Ritesh Agarwal of OYO Rooms does not shy away from telling that he slept on stairs in winter nights during the course of his start-up journey. Agarwal of Shopclues and Sharma of Paytm could not speak English. Chulet had no science teacher in his school in Rajasthan.

Interestingly, all the wealth, fame and glory have not changed them as human beings. Aggarwal and Sharma say they get a bunch of resumes referenced by their parents. “These are people who have very strong conviction and vision. All of them believe that wealth is a byproduct of their aspirational journey,” says Balaraman.

Unlike Chinese entrepreneurs who express themselves through splurging on luxury items, says Balaraman, Indian entrepreneurs come across as very responsible. They do go on foreign holidays but still retain their roots.

Anas Rahman Junaid, India head of the Hurun Report, which comes out with a rich list every year, says that their responsible spending could also be because all of them are in the process of building their companies. “Their focus right now is on their startup ventures more than anything else. They want to create value for their companies first. Once they create enough value, you will see them spending. The rooftop valuations do not mean that they have so much of disposable income to spend,” says Junaid.

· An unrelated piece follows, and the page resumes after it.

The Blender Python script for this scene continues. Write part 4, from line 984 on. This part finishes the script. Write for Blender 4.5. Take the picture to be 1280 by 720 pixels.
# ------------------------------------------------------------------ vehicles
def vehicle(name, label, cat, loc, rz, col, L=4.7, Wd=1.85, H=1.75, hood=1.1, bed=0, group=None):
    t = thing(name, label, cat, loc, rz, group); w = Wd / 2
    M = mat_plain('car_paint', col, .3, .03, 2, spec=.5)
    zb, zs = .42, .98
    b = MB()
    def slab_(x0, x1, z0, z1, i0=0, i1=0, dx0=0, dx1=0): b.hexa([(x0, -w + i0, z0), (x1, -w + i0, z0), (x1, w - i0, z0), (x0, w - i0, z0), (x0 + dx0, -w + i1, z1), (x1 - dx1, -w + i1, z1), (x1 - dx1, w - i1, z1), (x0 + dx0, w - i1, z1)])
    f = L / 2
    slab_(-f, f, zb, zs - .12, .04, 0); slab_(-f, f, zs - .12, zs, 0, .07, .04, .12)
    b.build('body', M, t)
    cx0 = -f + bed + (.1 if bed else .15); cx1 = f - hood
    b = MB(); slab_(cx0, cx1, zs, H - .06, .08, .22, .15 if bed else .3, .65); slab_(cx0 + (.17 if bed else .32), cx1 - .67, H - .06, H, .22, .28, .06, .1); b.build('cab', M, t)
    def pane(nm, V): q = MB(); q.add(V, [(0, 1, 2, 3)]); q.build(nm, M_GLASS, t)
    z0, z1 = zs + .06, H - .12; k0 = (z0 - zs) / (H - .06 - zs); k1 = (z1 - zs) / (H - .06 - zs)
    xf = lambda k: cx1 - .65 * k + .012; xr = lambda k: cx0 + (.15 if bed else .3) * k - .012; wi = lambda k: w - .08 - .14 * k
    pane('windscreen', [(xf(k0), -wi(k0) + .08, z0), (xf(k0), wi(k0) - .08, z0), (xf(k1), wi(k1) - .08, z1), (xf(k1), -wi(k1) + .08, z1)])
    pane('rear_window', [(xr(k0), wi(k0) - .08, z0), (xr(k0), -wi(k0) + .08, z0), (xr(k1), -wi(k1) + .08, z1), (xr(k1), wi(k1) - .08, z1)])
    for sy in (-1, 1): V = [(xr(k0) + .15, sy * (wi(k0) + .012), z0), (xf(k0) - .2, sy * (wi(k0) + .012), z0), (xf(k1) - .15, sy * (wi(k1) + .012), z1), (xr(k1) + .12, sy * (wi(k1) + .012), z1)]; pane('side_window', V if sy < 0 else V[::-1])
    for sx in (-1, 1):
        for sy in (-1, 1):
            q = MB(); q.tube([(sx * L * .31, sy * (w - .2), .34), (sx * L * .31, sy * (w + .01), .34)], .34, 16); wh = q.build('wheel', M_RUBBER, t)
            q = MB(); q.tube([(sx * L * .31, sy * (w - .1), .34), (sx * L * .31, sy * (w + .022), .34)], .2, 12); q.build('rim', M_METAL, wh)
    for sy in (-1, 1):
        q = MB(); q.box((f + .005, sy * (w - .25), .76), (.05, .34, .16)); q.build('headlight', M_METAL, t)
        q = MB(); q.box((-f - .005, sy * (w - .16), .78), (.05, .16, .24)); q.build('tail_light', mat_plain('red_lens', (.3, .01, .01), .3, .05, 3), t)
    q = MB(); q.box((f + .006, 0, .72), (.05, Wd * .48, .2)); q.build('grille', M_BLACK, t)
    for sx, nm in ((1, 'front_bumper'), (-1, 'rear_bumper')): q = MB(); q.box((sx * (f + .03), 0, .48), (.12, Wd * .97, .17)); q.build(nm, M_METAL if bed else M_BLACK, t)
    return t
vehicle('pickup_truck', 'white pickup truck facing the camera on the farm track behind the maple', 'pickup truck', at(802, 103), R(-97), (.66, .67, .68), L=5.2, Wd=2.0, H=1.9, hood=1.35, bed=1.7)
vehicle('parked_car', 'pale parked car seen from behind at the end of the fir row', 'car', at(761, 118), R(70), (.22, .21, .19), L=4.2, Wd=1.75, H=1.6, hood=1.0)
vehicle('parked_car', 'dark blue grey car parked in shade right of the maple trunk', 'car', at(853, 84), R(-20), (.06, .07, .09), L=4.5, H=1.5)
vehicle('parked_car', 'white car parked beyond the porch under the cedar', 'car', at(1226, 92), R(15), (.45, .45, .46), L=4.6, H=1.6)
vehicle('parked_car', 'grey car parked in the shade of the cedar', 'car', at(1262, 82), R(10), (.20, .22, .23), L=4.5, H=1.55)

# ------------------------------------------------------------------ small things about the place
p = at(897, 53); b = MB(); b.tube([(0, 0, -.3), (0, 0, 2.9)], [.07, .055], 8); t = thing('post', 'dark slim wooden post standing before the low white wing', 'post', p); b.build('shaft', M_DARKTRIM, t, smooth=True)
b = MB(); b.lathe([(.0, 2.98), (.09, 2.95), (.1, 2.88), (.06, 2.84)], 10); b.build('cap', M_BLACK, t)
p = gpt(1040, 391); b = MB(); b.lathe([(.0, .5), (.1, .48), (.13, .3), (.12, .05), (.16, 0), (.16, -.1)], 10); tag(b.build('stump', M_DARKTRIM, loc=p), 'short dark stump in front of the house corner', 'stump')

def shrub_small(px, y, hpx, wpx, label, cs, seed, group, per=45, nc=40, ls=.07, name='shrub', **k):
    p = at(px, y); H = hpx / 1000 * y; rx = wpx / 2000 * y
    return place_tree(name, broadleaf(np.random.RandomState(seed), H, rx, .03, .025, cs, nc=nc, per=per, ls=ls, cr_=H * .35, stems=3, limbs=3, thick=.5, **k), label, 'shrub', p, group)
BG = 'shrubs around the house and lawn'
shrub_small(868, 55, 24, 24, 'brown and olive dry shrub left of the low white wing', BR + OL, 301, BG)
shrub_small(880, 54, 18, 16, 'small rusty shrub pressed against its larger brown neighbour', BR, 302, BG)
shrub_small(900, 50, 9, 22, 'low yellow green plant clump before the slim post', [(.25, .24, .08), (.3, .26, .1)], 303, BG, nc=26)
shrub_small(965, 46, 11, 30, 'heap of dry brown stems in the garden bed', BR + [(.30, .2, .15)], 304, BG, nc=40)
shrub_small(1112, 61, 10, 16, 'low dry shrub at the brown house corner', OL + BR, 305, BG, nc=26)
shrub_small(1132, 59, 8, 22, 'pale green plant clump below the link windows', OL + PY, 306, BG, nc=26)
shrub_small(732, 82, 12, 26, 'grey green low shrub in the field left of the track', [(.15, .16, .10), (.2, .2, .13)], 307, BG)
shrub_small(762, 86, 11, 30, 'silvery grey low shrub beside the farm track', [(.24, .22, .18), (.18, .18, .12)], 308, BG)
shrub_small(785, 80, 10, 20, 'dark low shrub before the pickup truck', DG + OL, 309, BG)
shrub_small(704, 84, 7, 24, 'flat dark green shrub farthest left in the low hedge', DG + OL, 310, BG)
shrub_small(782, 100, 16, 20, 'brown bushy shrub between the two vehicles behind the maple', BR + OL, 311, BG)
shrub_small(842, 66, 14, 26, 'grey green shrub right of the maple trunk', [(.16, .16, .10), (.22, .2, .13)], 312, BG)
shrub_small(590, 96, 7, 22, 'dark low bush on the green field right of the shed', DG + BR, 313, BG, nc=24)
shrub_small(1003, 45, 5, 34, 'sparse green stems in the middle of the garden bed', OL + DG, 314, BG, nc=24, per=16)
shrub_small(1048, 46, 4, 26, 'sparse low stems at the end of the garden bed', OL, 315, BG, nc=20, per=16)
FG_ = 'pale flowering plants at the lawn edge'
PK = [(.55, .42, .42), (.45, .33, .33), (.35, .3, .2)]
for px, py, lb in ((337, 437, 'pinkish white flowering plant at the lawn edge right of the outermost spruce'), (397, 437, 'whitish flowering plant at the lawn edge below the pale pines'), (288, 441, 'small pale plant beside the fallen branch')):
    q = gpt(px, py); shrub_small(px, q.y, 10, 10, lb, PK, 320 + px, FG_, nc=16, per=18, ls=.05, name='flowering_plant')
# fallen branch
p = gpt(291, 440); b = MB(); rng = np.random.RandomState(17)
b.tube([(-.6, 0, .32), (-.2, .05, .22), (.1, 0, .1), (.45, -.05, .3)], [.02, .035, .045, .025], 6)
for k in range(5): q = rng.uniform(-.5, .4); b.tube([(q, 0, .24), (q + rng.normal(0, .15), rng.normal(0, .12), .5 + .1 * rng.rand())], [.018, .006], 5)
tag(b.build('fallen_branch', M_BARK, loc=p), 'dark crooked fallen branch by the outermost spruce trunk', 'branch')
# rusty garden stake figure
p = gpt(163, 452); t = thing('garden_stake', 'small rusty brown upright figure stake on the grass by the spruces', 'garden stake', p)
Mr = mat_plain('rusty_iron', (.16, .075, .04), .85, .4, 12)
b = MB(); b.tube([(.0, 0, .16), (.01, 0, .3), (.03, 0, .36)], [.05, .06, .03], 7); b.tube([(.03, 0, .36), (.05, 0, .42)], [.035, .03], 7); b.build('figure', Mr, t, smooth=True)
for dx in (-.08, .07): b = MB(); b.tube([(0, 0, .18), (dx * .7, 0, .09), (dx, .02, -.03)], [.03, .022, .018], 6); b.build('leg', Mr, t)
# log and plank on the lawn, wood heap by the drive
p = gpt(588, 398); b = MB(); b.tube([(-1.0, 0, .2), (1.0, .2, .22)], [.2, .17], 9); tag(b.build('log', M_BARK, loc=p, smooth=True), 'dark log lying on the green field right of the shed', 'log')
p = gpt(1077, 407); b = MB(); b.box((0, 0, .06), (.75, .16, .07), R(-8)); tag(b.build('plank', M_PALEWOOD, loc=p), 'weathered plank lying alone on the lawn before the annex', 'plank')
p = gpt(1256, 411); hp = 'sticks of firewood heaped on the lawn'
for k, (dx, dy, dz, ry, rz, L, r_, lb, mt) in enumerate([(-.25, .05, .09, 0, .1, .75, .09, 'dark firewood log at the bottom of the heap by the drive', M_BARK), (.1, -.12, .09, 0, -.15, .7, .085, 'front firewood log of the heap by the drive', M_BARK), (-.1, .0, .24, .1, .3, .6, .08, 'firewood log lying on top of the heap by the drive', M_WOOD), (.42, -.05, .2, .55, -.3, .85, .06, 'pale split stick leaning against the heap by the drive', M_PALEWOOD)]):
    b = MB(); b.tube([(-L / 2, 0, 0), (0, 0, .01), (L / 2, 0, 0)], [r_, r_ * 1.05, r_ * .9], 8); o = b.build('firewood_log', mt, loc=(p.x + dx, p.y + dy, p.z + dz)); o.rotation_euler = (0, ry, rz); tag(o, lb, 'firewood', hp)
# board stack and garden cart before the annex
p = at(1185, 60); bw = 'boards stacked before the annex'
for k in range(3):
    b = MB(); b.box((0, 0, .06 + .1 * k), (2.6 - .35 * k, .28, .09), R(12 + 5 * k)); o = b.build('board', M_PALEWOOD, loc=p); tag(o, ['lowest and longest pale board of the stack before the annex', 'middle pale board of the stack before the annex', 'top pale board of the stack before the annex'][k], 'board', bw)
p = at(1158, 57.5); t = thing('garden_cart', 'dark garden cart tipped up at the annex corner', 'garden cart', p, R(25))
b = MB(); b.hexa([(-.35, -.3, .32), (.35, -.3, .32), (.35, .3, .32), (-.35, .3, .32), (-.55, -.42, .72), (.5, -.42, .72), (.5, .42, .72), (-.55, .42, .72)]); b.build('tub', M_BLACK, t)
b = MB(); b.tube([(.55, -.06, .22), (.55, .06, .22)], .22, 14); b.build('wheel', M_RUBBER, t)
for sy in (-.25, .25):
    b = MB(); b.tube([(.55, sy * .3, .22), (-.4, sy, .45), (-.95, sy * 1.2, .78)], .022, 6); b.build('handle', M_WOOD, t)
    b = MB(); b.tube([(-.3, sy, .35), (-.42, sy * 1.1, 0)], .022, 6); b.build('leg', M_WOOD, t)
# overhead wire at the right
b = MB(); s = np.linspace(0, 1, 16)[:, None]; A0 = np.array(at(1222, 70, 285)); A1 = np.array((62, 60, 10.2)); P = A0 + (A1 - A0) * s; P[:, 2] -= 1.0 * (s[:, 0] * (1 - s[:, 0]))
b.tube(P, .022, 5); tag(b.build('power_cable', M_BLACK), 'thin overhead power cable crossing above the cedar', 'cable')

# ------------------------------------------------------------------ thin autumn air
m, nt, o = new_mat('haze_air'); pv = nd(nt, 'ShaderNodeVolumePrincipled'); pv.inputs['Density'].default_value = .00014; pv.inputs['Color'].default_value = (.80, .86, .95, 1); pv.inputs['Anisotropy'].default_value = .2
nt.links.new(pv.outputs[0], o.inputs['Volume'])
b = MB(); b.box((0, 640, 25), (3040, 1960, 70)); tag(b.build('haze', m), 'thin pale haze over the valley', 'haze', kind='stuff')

Junaid says a lot of these young entrepreneurs will be future philanthropists. They will be more willing than their predecessors to part with their wealth.

What is also interesting is that these entrepreneurs are not content with building their own companies. They want an ecosystem to develop. For most of them, favourite activities include spending time with other startup founders and mentoring and funding them.

These dream-chasers never switch off. They eat, sleep and breathe their companies.